Collection entries:
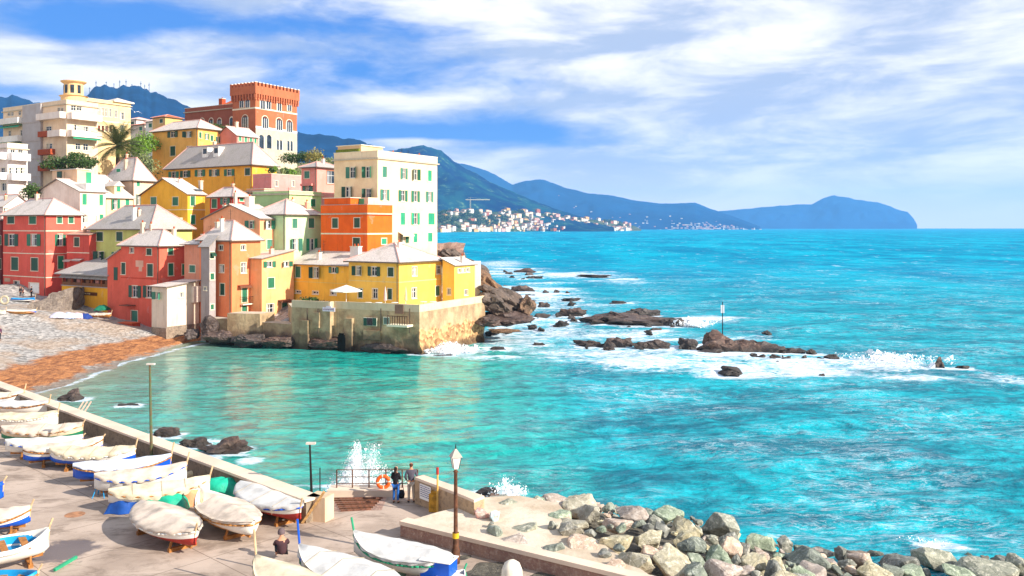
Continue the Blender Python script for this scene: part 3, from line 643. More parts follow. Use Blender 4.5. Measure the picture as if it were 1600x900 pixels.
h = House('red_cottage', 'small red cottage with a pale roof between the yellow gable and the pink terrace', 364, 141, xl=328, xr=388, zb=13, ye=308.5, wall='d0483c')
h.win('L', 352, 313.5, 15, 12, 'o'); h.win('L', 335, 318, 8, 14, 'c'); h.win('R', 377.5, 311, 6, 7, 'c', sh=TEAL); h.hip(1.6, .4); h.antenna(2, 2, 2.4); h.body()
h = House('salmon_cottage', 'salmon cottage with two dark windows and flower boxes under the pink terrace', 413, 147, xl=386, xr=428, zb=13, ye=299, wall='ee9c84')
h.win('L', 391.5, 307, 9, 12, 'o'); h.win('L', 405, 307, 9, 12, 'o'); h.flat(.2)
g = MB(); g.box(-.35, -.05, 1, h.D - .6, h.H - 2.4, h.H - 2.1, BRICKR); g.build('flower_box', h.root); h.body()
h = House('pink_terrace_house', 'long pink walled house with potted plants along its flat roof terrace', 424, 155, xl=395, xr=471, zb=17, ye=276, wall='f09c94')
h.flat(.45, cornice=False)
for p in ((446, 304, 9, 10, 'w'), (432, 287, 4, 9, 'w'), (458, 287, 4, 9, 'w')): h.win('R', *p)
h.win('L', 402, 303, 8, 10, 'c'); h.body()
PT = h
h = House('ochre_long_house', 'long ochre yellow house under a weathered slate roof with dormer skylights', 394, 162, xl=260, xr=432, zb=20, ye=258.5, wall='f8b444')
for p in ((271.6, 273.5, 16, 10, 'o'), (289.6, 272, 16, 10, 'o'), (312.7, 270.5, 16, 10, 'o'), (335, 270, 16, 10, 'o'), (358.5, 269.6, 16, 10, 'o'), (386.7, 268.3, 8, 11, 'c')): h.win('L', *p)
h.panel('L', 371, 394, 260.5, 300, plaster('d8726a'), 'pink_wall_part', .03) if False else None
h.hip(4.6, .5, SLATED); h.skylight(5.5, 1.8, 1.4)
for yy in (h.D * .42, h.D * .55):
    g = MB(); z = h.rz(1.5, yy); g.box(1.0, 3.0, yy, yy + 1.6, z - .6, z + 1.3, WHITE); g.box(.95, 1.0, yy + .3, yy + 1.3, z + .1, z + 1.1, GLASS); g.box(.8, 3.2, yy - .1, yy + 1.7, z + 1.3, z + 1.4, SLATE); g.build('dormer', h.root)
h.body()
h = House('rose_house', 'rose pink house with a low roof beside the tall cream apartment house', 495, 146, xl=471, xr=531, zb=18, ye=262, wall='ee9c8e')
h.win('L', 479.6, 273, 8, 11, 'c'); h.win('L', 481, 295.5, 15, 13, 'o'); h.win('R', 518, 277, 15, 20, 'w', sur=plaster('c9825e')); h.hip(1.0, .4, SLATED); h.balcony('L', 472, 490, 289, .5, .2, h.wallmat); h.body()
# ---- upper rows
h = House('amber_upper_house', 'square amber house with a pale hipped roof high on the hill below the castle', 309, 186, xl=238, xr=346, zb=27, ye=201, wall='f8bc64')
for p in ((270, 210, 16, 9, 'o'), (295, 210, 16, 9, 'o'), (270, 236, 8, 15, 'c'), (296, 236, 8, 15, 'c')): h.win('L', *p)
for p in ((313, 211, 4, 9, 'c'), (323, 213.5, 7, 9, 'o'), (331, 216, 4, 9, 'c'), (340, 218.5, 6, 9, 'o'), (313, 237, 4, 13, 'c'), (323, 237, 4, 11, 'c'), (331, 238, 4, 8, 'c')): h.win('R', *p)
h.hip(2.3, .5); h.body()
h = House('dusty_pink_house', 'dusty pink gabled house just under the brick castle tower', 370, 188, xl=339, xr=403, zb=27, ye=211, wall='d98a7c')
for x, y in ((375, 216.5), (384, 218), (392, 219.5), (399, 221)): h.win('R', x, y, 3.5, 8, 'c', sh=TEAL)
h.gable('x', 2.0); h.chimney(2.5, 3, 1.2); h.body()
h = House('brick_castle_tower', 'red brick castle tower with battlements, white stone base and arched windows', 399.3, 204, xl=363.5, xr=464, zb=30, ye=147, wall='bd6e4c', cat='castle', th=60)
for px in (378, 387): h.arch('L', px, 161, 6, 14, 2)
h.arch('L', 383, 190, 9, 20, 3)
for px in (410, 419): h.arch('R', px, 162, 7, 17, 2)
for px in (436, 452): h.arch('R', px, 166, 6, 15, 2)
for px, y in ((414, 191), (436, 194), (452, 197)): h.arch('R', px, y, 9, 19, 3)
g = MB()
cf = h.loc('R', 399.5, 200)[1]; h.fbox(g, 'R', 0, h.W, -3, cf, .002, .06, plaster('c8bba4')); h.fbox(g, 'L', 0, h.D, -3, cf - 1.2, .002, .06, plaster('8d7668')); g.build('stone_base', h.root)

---

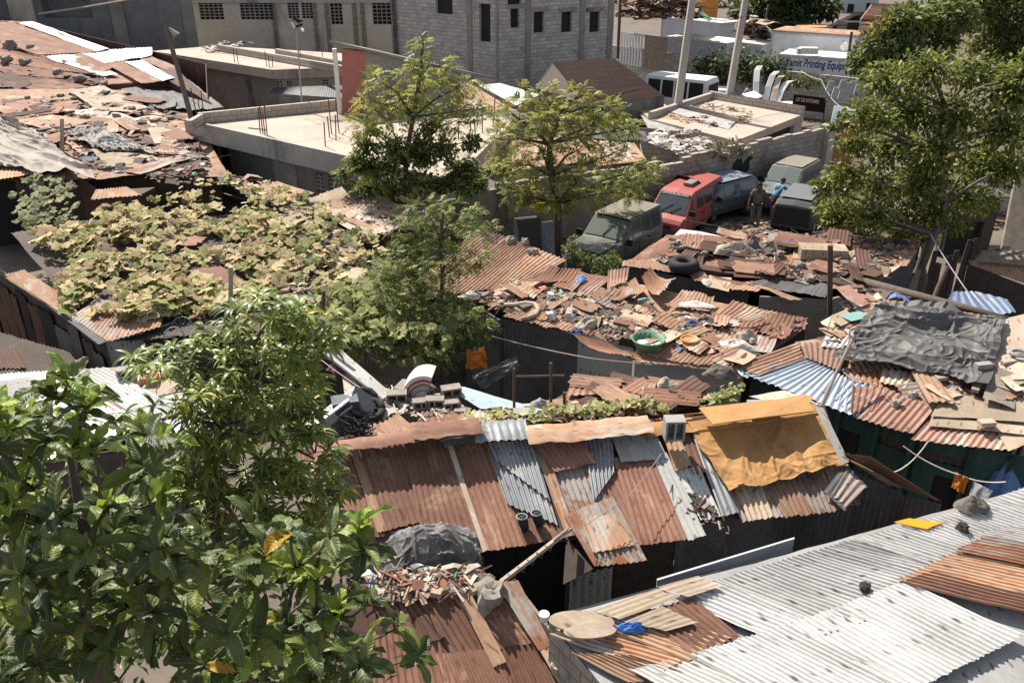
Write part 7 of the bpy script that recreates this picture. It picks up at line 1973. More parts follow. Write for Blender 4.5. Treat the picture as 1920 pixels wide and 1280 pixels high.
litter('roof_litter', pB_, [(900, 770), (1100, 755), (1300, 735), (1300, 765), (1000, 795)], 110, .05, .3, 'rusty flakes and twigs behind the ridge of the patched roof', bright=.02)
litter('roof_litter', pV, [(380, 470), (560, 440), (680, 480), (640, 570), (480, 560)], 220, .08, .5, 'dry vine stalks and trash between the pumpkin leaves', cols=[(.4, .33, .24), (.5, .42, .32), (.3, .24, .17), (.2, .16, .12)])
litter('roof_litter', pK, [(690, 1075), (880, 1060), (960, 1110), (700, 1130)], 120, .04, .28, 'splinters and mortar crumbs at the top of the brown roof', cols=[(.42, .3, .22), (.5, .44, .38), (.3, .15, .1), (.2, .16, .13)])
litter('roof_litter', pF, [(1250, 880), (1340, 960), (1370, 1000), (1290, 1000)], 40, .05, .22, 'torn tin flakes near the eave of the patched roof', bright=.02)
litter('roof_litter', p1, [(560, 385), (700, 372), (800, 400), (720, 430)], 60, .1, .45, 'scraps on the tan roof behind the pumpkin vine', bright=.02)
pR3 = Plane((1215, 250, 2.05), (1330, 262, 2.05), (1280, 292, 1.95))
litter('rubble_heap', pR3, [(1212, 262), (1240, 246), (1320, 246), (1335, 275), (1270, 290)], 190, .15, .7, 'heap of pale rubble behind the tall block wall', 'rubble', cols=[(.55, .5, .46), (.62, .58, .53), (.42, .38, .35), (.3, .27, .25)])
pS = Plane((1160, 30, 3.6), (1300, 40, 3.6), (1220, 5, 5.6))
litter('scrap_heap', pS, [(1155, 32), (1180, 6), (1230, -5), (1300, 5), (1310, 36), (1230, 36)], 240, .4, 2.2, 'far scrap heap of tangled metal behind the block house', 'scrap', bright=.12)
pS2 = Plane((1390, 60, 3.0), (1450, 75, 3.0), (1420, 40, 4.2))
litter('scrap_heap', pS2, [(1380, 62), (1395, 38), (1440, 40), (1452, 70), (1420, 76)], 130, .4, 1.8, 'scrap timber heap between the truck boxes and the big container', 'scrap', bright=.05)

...

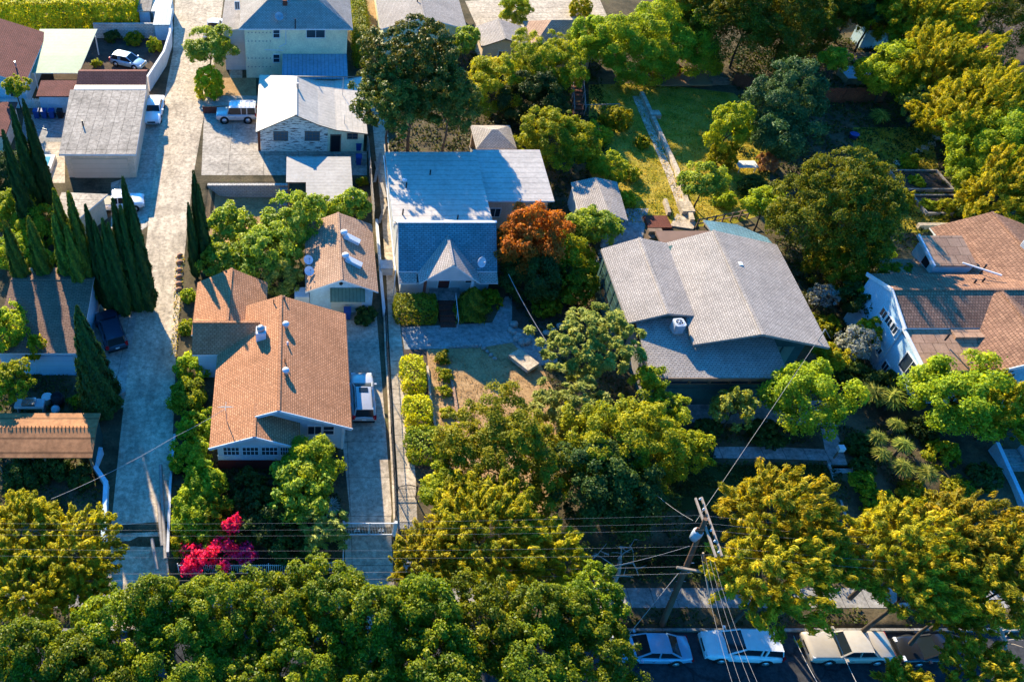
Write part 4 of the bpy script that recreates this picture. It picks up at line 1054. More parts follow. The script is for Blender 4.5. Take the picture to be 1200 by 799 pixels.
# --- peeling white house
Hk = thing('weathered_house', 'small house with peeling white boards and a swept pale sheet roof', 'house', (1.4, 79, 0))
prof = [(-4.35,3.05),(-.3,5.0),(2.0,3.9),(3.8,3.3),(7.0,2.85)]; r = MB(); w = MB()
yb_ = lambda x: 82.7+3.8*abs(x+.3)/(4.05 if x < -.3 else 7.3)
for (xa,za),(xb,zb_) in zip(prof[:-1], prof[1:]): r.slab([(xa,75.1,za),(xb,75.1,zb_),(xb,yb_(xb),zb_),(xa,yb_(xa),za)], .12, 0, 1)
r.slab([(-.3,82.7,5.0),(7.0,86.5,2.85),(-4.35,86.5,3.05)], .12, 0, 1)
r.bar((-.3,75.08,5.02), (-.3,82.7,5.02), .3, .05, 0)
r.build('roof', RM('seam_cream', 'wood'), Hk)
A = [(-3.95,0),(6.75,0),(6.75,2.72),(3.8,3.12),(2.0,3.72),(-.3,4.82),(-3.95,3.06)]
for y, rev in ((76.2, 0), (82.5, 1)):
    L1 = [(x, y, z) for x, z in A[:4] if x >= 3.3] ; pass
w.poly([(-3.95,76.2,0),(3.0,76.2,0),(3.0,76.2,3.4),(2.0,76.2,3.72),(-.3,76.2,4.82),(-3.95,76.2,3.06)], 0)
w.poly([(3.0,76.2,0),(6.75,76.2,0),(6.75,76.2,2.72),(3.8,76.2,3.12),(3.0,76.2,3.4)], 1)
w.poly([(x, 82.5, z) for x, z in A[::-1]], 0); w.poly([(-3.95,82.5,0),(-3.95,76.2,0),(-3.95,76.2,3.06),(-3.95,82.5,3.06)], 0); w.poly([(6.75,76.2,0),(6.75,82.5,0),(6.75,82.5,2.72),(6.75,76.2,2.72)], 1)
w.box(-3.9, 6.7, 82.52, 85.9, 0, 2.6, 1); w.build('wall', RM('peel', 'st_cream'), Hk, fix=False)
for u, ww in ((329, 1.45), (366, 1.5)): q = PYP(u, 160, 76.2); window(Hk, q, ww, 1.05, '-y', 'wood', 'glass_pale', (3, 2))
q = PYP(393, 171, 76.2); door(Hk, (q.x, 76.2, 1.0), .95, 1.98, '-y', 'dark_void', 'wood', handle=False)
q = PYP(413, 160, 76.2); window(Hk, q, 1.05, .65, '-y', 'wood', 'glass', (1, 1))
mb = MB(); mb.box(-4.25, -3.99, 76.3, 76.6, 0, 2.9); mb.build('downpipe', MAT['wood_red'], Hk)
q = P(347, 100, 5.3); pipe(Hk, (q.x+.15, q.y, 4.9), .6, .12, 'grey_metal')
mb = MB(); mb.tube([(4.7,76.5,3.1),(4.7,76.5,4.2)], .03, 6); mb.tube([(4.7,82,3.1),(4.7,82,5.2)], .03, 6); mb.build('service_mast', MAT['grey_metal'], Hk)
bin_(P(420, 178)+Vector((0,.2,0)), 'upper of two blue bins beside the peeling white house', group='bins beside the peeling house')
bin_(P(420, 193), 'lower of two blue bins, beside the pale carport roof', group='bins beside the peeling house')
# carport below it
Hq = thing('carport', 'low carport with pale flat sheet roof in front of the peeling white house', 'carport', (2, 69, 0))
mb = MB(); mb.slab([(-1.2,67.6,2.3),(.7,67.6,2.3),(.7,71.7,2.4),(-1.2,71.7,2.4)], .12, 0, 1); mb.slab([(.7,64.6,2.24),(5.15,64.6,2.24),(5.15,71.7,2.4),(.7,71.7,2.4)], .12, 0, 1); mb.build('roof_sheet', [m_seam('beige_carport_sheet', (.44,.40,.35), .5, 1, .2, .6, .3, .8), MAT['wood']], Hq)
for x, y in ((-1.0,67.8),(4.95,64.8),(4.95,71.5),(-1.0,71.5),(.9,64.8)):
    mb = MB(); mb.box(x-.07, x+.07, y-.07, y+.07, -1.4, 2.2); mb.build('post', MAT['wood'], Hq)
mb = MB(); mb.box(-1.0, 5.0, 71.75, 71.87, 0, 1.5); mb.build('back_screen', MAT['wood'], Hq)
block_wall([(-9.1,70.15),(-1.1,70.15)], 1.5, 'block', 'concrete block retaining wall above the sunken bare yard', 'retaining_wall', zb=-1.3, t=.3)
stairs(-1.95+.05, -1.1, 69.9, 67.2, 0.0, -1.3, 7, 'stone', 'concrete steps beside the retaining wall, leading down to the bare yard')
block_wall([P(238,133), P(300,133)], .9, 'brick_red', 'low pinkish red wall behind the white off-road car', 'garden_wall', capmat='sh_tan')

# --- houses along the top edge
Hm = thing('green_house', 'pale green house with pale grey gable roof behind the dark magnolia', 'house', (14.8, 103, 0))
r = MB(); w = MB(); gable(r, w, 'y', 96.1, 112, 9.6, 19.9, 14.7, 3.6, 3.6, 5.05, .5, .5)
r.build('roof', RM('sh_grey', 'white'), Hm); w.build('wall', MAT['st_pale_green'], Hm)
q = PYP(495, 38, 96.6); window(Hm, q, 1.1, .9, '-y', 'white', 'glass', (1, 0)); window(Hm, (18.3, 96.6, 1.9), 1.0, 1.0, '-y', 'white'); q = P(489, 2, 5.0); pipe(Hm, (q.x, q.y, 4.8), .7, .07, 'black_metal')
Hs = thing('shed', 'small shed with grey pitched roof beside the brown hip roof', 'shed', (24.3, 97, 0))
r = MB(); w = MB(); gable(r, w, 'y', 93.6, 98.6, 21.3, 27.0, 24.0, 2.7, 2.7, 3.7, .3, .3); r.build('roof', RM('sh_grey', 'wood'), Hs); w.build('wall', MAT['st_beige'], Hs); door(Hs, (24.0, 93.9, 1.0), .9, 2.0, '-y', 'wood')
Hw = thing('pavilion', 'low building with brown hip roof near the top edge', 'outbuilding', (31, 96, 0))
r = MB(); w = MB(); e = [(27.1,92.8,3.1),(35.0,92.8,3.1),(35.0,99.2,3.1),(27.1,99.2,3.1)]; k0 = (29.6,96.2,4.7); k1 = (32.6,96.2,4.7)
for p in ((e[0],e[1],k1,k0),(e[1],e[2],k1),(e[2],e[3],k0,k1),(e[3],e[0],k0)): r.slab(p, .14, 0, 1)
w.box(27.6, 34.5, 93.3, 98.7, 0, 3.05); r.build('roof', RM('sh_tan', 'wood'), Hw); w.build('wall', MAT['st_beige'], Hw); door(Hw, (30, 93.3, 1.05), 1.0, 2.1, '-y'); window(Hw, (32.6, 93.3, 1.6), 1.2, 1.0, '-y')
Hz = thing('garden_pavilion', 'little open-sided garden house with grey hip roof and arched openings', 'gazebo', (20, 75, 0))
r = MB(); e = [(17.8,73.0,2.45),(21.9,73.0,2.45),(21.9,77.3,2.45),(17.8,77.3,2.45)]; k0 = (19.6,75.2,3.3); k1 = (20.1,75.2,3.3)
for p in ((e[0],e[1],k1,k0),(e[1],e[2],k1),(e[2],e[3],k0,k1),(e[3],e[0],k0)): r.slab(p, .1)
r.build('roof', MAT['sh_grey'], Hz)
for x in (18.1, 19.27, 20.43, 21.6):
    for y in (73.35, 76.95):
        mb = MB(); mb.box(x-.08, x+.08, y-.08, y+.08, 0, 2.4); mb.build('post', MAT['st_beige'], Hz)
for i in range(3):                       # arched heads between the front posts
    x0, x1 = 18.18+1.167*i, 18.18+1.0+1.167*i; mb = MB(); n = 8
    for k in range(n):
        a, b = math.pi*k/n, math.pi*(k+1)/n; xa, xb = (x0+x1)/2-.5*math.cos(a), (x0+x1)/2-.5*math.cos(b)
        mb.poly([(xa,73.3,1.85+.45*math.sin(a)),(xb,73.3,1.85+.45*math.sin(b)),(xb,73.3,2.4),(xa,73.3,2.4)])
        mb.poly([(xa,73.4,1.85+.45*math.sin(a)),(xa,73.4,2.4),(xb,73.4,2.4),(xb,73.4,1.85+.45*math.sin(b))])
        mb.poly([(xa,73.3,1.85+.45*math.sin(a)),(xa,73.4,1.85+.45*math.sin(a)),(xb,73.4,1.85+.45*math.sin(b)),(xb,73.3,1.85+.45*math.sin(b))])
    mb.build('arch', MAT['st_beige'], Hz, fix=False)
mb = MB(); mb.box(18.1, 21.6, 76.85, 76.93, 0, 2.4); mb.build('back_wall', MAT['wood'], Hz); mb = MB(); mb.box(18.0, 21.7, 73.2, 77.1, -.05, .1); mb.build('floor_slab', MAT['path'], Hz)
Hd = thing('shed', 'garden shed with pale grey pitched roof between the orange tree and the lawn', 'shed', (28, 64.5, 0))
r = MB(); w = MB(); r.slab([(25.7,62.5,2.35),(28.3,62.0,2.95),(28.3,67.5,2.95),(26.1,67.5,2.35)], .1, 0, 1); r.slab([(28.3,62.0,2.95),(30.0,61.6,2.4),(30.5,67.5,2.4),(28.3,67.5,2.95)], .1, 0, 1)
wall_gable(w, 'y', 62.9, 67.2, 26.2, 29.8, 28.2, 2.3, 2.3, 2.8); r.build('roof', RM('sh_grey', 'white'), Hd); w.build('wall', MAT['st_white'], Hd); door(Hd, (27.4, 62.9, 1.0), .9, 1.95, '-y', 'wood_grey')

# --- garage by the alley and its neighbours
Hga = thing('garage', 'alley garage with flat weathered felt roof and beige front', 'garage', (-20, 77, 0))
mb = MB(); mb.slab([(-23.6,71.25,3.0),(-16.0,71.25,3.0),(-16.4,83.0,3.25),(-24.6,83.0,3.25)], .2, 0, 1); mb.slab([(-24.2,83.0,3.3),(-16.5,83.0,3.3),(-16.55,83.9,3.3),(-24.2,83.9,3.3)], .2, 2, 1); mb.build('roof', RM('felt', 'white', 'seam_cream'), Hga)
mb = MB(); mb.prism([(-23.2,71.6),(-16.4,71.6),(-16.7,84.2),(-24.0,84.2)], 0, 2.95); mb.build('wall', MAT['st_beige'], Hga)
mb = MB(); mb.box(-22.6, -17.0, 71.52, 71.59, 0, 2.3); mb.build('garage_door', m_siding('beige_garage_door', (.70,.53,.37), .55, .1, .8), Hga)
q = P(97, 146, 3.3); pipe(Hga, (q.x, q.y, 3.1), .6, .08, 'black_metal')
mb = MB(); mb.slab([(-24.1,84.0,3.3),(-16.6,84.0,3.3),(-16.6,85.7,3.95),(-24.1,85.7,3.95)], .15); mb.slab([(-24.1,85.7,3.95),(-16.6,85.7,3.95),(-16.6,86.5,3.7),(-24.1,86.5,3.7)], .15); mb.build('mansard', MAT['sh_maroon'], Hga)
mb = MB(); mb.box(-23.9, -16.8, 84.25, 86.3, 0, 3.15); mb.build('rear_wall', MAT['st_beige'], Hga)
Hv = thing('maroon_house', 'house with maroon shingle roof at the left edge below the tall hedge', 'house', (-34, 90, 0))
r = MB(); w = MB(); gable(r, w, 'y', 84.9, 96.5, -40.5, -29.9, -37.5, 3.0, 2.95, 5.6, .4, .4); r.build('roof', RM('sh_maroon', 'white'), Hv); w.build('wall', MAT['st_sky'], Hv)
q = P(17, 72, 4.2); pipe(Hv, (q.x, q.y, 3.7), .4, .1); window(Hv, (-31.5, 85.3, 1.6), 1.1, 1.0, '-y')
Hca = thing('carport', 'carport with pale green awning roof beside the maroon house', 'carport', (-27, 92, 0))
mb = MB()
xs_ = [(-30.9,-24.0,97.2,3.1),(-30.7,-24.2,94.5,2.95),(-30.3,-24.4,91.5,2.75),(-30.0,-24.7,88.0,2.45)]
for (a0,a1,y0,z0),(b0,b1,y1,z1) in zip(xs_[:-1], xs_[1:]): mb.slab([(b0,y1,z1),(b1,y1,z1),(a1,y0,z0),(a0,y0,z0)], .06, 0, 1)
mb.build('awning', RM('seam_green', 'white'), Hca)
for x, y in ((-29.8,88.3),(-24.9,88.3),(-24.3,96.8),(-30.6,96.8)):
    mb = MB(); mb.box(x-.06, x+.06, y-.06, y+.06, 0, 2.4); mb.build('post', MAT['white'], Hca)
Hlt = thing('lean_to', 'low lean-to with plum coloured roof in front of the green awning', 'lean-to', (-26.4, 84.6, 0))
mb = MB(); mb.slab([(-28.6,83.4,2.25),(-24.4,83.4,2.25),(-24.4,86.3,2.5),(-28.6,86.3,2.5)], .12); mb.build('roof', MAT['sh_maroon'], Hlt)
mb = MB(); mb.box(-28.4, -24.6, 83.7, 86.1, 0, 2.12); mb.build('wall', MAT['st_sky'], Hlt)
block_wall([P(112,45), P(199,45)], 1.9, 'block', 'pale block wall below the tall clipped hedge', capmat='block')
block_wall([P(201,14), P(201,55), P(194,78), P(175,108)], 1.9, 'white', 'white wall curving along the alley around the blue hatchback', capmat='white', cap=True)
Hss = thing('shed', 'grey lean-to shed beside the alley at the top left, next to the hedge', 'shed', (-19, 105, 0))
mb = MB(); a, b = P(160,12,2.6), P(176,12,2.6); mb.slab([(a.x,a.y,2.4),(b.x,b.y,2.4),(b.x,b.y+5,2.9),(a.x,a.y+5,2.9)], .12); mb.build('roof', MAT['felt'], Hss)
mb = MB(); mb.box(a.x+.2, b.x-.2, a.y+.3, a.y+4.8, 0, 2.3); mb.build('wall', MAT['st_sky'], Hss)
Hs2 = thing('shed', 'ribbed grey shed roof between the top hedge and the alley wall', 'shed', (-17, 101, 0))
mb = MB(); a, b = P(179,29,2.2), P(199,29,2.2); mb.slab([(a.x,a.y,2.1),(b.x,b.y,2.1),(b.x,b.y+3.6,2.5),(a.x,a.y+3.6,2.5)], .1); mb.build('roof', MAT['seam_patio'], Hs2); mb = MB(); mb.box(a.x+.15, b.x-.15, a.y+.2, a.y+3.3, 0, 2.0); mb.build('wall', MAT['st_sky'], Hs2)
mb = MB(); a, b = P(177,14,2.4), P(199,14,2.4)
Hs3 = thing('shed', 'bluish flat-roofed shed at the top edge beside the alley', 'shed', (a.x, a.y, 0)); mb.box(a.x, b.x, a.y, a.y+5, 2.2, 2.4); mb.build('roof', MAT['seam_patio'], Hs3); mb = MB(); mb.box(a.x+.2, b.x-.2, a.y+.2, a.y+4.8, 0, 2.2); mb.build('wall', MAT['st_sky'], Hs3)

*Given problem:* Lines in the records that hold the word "recreates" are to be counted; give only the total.

*Exercise response:* 2